>> Begin DATA PROVIDED

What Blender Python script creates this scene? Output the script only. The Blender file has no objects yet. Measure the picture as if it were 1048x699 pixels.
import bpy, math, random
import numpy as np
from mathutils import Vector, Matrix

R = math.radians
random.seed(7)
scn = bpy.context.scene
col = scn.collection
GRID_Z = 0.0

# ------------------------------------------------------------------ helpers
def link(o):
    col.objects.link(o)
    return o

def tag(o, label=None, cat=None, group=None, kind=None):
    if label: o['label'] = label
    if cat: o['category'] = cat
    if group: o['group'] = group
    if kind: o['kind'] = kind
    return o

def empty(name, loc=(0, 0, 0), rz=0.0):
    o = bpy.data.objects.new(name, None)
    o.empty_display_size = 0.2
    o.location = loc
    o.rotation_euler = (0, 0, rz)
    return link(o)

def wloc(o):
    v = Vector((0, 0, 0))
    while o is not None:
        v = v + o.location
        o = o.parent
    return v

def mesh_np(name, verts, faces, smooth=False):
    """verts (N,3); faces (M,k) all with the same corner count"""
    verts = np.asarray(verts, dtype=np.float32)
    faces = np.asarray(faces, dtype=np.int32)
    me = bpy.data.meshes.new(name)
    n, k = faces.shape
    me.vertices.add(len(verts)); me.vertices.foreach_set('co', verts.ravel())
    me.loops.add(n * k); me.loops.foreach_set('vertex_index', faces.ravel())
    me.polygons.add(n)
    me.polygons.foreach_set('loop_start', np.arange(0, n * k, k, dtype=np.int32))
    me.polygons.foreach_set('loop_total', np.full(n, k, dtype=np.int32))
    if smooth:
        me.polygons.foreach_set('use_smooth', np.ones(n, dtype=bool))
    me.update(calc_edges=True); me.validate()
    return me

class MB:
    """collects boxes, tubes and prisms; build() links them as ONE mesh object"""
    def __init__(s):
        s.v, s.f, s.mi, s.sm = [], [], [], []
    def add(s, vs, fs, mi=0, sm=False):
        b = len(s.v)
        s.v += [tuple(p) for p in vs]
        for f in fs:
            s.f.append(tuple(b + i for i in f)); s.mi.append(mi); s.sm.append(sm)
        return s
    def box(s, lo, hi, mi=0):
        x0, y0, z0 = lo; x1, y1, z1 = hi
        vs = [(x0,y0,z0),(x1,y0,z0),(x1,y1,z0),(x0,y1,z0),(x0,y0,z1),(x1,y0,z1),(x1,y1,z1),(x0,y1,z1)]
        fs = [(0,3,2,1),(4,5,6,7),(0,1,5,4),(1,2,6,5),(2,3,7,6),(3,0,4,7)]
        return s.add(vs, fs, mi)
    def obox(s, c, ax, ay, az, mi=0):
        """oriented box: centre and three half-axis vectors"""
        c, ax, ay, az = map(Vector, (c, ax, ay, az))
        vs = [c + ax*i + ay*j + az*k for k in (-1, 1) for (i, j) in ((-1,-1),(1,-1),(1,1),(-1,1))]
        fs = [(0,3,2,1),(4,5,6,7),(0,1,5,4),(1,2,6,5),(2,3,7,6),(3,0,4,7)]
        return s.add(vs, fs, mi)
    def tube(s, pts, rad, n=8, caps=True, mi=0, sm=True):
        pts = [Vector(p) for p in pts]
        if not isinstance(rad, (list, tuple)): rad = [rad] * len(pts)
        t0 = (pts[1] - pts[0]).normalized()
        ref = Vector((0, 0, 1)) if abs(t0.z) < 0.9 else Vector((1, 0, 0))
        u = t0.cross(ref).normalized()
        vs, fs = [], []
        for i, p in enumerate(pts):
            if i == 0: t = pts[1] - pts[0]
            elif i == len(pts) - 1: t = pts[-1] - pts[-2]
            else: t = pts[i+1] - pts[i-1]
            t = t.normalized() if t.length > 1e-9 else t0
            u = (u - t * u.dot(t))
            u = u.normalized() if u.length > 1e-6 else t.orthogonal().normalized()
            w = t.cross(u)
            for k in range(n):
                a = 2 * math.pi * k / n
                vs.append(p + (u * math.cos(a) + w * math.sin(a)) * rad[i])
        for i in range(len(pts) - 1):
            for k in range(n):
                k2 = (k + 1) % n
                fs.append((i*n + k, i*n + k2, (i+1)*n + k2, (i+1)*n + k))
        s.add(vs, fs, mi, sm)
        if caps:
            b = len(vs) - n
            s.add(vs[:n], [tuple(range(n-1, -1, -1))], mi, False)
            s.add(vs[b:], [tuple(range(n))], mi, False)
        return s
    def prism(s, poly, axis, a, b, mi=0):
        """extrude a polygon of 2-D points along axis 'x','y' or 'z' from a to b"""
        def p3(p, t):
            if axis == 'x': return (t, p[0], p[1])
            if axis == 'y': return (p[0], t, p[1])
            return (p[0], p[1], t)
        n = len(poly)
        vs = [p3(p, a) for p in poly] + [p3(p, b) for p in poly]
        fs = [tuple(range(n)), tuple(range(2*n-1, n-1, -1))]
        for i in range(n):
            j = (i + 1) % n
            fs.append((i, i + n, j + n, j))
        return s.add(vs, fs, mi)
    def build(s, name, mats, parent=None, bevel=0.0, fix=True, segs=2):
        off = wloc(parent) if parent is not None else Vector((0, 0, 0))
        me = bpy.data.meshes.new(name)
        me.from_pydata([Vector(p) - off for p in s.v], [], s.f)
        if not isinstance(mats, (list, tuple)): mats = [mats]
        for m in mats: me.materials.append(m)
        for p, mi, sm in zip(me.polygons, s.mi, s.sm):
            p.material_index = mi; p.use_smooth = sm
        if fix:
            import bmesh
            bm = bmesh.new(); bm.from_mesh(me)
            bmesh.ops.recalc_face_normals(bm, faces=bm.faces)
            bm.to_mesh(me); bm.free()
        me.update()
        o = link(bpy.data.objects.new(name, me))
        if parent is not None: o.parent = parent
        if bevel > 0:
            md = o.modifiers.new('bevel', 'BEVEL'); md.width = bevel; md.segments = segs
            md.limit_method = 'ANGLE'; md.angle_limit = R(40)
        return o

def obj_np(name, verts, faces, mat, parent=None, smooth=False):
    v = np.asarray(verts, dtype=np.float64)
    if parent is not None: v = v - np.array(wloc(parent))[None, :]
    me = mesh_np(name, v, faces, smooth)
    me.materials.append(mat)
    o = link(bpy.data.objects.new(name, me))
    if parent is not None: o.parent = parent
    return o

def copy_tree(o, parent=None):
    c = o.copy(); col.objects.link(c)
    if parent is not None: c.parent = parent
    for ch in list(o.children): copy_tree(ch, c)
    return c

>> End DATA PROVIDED

WHAT IS REQUIRED
Your answer should be a single number: the count of lines containing the word "scene".

EXERCISE RESULT
2